> **Request**
Track down the lines that contain "Write" and copy them.

(Stored dataset items)
((

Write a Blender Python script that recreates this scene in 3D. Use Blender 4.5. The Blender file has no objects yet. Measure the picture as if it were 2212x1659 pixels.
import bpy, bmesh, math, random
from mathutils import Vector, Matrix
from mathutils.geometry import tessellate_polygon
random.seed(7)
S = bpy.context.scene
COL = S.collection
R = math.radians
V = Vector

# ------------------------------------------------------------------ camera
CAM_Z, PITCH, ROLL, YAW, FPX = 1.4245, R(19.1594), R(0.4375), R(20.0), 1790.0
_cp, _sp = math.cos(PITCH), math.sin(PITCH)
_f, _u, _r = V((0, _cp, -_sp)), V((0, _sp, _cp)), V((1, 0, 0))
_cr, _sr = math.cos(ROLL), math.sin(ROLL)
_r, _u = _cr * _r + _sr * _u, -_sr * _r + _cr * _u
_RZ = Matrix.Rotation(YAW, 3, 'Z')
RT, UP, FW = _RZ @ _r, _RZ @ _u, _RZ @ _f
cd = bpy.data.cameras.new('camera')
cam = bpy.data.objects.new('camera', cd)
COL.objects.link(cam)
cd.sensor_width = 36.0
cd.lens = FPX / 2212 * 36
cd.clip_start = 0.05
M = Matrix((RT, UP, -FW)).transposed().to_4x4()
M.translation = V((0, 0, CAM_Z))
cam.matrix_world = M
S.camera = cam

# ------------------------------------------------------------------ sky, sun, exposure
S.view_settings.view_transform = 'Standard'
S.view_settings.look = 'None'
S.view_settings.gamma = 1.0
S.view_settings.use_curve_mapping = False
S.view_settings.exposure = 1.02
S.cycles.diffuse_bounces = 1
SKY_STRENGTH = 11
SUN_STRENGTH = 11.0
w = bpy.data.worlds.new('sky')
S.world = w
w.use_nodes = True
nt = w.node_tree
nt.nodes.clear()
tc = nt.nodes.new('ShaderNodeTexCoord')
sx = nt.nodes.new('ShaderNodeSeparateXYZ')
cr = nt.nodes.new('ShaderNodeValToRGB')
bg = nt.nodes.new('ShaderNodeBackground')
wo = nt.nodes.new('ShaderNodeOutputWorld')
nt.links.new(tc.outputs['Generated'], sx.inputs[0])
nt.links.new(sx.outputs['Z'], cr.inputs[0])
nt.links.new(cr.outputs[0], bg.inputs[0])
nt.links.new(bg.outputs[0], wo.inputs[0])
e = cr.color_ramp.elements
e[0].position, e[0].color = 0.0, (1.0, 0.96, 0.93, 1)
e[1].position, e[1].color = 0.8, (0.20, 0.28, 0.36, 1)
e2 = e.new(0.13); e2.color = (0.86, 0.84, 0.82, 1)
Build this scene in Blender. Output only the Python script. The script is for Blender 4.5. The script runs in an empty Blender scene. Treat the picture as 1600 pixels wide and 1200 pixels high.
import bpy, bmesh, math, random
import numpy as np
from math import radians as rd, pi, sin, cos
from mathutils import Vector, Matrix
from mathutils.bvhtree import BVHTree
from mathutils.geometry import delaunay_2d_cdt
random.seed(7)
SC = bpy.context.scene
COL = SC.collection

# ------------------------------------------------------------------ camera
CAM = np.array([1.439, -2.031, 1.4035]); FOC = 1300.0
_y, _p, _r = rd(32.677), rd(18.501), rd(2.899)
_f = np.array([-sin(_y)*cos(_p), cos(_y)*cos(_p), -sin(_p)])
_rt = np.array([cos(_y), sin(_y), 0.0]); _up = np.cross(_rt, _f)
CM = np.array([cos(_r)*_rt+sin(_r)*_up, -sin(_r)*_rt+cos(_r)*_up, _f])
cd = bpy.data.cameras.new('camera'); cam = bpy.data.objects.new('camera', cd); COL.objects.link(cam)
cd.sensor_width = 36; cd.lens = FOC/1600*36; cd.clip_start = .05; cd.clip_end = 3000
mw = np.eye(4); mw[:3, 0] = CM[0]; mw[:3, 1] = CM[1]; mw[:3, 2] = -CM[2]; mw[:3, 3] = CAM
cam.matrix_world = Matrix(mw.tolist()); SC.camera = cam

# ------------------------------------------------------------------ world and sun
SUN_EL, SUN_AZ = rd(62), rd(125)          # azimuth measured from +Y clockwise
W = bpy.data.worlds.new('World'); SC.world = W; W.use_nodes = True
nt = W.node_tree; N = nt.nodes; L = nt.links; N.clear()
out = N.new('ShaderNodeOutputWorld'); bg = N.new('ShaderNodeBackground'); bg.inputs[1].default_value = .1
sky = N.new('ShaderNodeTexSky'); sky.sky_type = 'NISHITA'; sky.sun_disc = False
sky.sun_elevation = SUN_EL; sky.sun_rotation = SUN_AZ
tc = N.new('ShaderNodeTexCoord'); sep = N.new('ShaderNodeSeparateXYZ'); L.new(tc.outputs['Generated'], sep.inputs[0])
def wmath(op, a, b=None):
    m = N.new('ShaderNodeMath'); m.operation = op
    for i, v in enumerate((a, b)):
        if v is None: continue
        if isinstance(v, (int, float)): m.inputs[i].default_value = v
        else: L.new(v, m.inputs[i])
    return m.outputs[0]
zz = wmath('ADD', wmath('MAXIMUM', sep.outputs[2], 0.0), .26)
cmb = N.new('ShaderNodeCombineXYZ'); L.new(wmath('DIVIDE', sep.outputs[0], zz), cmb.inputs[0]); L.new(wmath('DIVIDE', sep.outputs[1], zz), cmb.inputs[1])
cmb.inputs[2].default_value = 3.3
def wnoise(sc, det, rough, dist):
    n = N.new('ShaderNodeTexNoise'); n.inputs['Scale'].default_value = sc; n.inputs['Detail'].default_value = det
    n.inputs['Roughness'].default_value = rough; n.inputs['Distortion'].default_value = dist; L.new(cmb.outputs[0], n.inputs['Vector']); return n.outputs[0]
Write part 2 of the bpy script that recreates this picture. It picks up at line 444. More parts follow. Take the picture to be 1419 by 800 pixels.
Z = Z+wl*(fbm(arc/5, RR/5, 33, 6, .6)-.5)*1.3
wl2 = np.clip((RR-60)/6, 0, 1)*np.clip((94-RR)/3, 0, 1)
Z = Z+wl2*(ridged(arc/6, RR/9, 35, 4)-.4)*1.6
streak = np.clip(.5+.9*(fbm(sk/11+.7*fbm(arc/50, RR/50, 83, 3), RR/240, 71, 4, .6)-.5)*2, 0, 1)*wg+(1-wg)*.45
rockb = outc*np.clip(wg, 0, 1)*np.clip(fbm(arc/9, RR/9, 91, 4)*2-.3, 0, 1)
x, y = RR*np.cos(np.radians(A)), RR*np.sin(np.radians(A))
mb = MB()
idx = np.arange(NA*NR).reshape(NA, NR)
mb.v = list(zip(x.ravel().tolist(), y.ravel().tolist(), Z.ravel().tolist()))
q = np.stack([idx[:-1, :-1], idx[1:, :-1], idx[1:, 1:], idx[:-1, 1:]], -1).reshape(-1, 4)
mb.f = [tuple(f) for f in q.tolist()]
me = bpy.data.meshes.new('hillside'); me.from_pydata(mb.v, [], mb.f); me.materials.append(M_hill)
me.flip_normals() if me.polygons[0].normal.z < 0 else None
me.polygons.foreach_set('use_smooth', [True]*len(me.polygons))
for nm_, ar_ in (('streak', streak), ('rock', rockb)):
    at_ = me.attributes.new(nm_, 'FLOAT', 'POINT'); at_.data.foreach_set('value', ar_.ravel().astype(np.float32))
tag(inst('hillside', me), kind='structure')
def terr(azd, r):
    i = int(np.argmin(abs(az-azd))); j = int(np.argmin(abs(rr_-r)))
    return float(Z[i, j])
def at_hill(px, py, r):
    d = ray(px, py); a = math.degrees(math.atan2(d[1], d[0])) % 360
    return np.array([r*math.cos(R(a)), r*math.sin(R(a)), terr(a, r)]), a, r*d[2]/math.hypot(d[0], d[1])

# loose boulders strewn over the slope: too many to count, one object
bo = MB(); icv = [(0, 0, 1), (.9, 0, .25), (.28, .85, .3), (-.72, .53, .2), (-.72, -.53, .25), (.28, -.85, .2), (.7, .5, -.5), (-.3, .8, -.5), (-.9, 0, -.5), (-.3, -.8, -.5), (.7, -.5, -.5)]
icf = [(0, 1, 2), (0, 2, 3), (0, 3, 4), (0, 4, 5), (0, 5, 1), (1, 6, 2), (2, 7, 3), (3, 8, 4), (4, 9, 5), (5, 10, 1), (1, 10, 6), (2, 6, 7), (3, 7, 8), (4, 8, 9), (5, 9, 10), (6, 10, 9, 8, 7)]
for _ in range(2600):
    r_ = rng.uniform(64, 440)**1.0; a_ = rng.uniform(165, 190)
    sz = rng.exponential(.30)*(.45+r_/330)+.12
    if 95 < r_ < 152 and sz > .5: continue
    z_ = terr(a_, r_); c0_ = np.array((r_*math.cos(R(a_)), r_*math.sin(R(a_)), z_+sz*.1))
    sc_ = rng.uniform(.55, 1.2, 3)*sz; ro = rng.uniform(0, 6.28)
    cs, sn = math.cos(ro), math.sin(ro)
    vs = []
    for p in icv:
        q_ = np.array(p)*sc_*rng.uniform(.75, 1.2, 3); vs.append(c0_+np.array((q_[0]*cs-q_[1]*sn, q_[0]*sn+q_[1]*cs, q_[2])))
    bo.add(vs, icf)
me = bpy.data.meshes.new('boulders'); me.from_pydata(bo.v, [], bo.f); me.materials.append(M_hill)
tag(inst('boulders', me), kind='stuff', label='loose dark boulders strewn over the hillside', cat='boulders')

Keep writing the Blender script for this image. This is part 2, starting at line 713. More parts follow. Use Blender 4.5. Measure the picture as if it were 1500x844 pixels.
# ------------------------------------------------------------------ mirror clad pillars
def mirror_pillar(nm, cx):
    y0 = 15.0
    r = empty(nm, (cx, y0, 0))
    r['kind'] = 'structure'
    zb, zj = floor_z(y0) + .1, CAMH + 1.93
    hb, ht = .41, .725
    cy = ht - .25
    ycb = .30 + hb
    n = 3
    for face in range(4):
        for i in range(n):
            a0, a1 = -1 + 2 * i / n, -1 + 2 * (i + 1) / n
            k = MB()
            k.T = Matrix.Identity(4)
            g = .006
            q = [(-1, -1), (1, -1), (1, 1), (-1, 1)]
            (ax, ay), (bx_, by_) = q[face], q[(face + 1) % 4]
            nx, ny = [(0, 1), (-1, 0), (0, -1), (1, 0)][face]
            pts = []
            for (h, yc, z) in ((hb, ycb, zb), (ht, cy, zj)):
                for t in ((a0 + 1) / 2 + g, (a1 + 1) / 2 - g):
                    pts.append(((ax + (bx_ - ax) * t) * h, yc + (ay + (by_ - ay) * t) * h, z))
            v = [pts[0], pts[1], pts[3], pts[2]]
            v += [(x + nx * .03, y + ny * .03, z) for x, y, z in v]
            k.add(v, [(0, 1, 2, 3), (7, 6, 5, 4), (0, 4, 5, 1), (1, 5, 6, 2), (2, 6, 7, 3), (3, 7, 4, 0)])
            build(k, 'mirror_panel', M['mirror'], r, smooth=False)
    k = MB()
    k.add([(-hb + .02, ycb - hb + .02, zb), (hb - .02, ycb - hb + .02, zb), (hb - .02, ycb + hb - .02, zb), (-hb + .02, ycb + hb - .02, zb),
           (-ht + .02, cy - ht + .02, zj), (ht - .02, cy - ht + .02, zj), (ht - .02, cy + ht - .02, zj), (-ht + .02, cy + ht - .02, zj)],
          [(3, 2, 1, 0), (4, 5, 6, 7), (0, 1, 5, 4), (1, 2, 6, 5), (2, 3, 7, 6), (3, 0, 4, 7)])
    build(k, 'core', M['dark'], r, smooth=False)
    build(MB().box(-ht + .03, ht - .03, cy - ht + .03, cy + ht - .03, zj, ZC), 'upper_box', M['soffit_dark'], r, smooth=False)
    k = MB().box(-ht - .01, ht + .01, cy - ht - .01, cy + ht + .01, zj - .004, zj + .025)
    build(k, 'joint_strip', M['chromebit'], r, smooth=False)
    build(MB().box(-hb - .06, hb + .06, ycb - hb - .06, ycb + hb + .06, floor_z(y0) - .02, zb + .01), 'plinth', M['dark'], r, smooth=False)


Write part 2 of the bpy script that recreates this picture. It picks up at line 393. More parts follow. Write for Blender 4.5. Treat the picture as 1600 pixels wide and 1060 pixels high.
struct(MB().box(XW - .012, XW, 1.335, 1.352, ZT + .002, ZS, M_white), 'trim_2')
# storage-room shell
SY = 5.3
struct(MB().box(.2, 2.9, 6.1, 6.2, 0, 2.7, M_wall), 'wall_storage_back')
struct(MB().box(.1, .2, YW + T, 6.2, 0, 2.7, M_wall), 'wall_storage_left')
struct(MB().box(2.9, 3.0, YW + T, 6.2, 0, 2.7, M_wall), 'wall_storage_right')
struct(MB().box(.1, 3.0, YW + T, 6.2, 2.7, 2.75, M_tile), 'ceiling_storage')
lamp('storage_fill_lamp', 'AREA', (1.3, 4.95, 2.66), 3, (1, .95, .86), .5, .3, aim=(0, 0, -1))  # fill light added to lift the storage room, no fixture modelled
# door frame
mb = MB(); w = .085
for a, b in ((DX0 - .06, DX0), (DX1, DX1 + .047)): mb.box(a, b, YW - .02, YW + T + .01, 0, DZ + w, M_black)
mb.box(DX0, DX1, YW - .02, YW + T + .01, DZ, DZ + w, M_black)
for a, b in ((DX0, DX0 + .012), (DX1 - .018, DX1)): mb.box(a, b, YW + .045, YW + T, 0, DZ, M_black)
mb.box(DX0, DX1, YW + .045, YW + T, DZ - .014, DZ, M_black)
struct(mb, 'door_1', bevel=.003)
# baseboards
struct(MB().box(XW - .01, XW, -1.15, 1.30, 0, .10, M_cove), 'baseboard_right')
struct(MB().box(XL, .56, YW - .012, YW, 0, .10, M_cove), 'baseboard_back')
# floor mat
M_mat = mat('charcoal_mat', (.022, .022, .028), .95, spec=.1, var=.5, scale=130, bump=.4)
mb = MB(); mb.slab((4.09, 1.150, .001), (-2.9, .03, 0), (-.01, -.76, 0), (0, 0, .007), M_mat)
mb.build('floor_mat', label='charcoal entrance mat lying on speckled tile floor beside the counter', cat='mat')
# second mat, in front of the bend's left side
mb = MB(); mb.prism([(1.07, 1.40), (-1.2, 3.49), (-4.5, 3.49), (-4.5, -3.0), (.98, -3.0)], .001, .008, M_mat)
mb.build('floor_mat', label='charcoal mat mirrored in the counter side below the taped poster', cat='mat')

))

> **Solution to this task**
Write a Blender Python script that recreates this scene in 3D. Use Blender 4.5. The Blender file has no objects yet. Measure the picture as if it were 2212x1659 pixels.
Write part 2 of the bpy script that recreates this picture. It picks up at line 444. More parts follow. Take the picture to be 1419 by 800 pixels.
Write part 2 of the bpy script that recreates this picture. It picks up at line 393. More parts follow. Write for Blender 4.5. Treat the picture as 1600 pixels wide and 1060 pixels high.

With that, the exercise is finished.